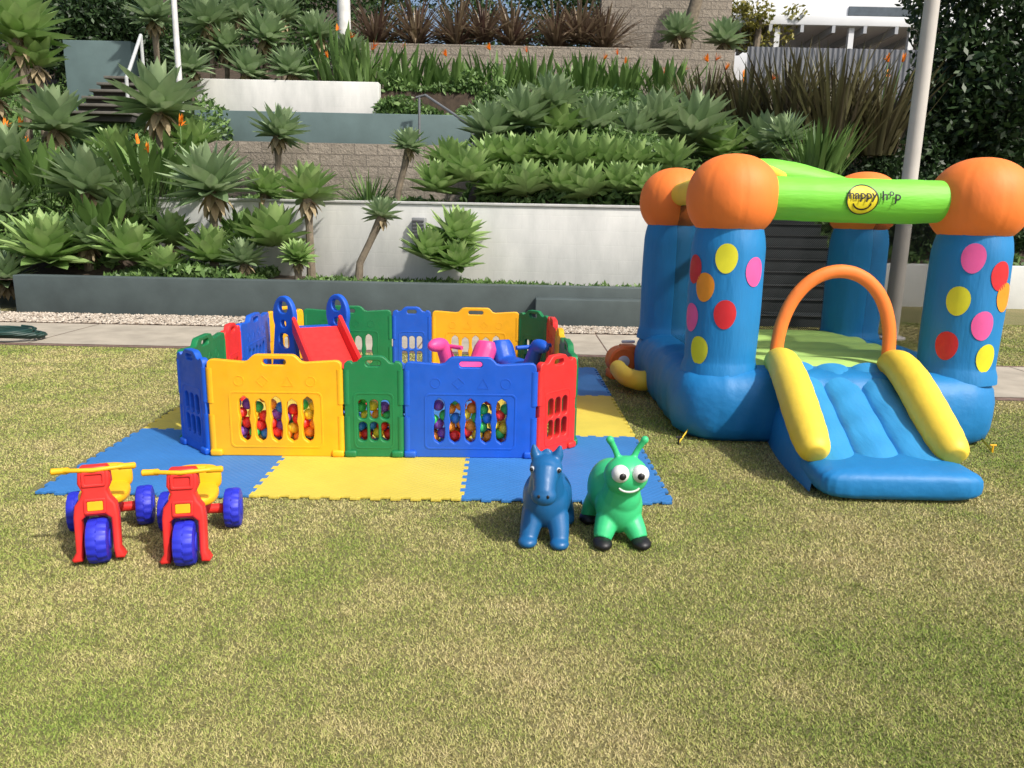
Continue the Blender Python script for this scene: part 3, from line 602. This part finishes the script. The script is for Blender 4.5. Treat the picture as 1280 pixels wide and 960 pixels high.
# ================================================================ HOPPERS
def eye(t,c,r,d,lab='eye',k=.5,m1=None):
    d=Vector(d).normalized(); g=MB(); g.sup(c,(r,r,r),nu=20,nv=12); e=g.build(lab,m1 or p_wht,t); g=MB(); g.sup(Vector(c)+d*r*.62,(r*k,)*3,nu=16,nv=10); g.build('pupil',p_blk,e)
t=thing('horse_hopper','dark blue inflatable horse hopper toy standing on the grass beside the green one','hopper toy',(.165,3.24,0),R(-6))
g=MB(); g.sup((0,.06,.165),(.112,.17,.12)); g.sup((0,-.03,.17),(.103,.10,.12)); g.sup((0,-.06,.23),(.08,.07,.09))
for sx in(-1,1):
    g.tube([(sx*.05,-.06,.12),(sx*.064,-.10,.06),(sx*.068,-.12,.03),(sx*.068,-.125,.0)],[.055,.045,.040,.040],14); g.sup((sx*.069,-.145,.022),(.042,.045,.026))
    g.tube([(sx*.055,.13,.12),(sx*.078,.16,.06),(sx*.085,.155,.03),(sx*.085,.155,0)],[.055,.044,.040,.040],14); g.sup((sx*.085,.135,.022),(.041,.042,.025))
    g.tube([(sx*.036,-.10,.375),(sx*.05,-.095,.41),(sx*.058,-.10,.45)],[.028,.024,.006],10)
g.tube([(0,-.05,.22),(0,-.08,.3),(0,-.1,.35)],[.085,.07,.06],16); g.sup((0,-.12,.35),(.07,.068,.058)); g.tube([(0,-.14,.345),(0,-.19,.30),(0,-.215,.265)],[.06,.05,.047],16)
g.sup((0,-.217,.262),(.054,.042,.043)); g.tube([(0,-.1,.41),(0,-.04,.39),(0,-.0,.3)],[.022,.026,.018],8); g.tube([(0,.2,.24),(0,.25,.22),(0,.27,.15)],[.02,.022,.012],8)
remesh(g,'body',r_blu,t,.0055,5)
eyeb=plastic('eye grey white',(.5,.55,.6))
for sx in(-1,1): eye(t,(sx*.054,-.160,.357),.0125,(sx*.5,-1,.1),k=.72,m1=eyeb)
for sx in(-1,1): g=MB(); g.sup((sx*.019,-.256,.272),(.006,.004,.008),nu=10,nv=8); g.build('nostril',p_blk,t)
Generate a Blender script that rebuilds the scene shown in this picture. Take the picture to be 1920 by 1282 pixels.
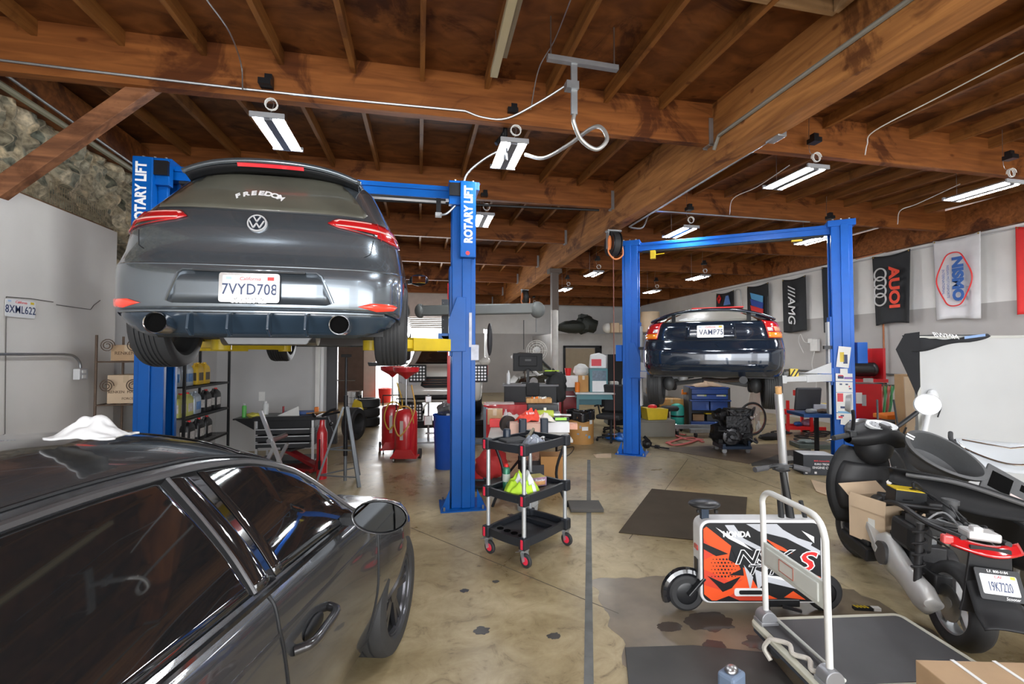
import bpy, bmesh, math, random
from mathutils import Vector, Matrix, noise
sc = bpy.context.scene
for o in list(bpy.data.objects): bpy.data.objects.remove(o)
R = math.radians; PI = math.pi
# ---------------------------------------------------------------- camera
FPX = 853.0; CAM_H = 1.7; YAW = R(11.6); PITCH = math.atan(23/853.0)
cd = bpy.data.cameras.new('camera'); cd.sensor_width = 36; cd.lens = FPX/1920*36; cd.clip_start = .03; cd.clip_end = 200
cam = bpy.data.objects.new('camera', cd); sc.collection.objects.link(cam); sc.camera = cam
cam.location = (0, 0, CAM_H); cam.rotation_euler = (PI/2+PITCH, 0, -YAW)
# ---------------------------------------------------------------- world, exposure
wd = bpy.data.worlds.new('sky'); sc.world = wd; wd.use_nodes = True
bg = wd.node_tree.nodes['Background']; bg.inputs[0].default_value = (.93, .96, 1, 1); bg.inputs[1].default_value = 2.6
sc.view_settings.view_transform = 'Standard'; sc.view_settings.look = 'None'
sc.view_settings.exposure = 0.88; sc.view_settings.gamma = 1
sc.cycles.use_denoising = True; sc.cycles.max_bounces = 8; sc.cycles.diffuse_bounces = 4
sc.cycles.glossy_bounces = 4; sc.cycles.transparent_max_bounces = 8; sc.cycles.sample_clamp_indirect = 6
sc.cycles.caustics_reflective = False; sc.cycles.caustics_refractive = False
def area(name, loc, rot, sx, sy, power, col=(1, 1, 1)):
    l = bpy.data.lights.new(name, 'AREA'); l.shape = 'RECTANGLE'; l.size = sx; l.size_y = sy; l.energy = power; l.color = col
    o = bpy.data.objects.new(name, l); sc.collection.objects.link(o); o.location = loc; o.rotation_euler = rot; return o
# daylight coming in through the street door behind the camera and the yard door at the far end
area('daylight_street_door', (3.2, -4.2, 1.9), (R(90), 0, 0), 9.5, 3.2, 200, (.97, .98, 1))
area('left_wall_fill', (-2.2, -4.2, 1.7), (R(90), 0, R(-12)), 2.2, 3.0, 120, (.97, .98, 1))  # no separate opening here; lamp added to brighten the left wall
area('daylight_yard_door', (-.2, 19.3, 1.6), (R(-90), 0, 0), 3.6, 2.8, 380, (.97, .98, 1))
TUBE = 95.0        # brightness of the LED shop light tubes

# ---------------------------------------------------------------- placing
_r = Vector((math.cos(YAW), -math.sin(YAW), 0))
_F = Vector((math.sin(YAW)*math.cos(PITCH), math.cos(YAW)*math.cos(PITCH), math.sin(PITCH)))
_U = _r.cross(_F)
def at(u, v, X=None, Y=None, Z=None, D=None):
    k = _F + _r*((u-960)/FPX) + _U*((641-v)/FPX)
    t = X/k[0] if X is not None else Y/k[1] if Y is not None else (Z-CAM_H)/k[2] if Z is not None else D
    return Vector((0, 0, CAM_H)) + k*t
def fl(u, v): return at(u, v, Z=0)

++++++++

# The request
Copy out the entries verbatim and leave the images out.

# Output
Continue the Blender Python script for this scene: part 3, from line 602. This part finishes the script. The script is for Blender 4.5. Treat the picture as 1280 pixels wide and 960 pixels high.
# ================================================================ HOPPERS
def eye(t,c,r,d,lab='eye',k=.5,m1=None):
    d=Vector(d).normalized(); g=MB(); g.sup(c,(r,r,r),nu=20,nv=12); e=g.build(lab,m1 or p_wht,t); g=MB(); g.sup(Vector(c)+d*r*.62,(r*k,)*3,nu=16,nv=10); g.build('pupil',p_blk,e)
t=thing('horse_hopper','dark blue inflatable horse hopper toy standing on the grass beside the green one','hopper toy',(.165,3.24,0),R(-6))
g=MB(); g.sup((0,.06,.165),(.112,.17,.12)); g.sup((0,-.03,.17),(.103,.10,.12)); g.sup((0,-.06,.23),(.08,.07,.09))
for sx in(-1,1):
    g.tube([(sx*.05,-.06,.12),(sx*.064,-.10,.06),(sx*.068,-.12,.03),(sx*.068,-.125,.0)],[.055,.045,.040,.040],14); g.sup((sx*.069,-.145,.022),(.042,.045,.026))
    g.tube([(sx*.055,.13,.12),(sx*.078,.16,.06),(sx*.085,.155,.03),(sx*.085,.155,0)],[.055,.044,.040,.040],14); g.sup((sx*.085,.135,.022),(.041,.042,.025))
    g.tube([(sx*.036,-.10,.375),(sx*.05,-.095,.41),(sx*.058,-.10,.45)],[.028,.024,.006],10)
g.tube([(0,-.05,.22),(0,-.08,.3),(0,-.1,.35)],[.085,.07,.06],16); g.sup((0,-.12,.35),(.07,.068,.058)); g.tube([(0,-.14,.345),(0,-.19,.30),(0,-.215,.265)],[.06,.05,.047],16)
g.sup((0,-.217,.262),(.054,.042,.043)); g.tube([(0,-.1,.41),(0,-.04,.39),(0,-.0,.3)],[.022,.026,.018],8); g.tube([(0,.2,.24),(0,.25,.22),(0,.27,.15)],[.02,.022,.012],8)
remesh(g,'body',r_blu,t,.0055,5)
eyeb=plastic('eye grey white',(.5,.55,.6))
for sx in(-1,1): eye(t,(sx*.054,-.160,.357),.0125,(sx*.5,-1,.1),k=.72,m1=eyeb)
for sx in(-1,1): g=MB(); g.sup((sx*.019,-.256,.272),(.006,.004,.008),nu=10,nv=8); g.build('nostril',p_blk,t)
Generate a Blender script that rebuilds the scene shown in this picture. Take the picture to be 1920 by 1282 pixels.
import bpy, bmesh, math, random
from mathutils import Vector, Matrix, noise
sc = bpy.context.scene
for o in list(bpy.data.objects): bpy.data.objects.remove(o)
R = math.radians; PI = math.pi
# ---------------------------------------------------------------- camera
FPX = 853.0; CAM_H = 1.7; YAW = R(11.6); PITCH = math.atan(23/853.0)
cd = bpy.data.cameras.new('camera'); cd.sensor_width = 36; cd.lens = FPX/1920*36; cd.clip_start = .03; cd.clip_end = 200
cam = bpy.data.objects.new('camera', cd); sc.collection.objects.link(cam); sc.camera = cam
cam.location = (0, 0, CAM_H); cam.rotation_euler = (PI/2+PITCH, 0, -YAW)
# ---------------------------------------------------------------- world, exposure
wd = bpy.data.worlds.new('sky'); sc.world = wd; wd.use_nodes = True
bg = wd.node_tree.nodes['Background']; bg.inputs[0].default_value = (.93, .96, 1, 1); bg.inputs[1].default_value = 2.6
sc.view_settings.view_transform = 'Standard'; sc.view_settings.look = 'None'
sc.view_settings.exposure = 0.88; sc.view_settings.gamma = 1
sc.cycles.use_denoising = True; sc.cycles.max_bounces = 8; sc.cycles.diffuse_bounces = 4
sc.cycles.glossy_bounces = 4; sc.cycles.transparent_max_bounces = 8; sc.cycles.sample_clamp_indirect = 6
sc.cycles.caustics_reflective = False; sc.cycles.caustics_refractive = False
def area(name, loc, rot, sx, sy, power, col=(1, 1, 1)):
    l = bpy.data.lights.new(name, 'AREA'); l.shape = 'RECTANGLE'; l.size = sx; l.size_y = sy; l.energy = power; l.color = col
    o = bpy.data.objects.new(name, l); sc.collection.objects.link(o); o.location = loc; o.rotation_euler = rot; return o
# daylight coming in through the street door behind the camera and the yard door at the far end
area('daylight_street_door', (3.2, -4.2, 1.9), (R(90), 0, 0), 9.5, 3.2, 200, (.97, .98, 1))
area('left_wall_fill', (-2.2, -4.2, 1.7), (R(90), 0, R(-12)), 2.2, 3.0, 120, (.97, .98, 1))  # no separate opening here; lamp added to brighten the left wall
area('daylight_yard_door', (-.2, 19.3, 1.6), (R(-90), 0, 0), 3.6, 2.8, 380, (.97, .98, 1))
TUBE = 95.0        # brightness of the LED shop light tubes

# ---------------------------------------------------------------- placing
_r = Vector((math.cos(YAW), -math.sin(YAW), 0))
_F = Vector((math.sin(YAW)*math.cos(PITCH), math.cos(YAW)*math.cos(PITCH), math.sin(PITCH)))
_U = _r.cross(_F)
def at(u, v, X=None, Y=None, Z=None, D=None):
    k = _F + _r*((u-960)/FPX) + _U*((641-v)/FPX)
    t = X/k[0] if X is not None else Y/k[1] if Y is not None else (Z-CAM_H)/k[2] if Z is not None else D
    return Vector((0, 0, CAM_H)) + k*t
def fl(u, v): return at(u, v, Z=0)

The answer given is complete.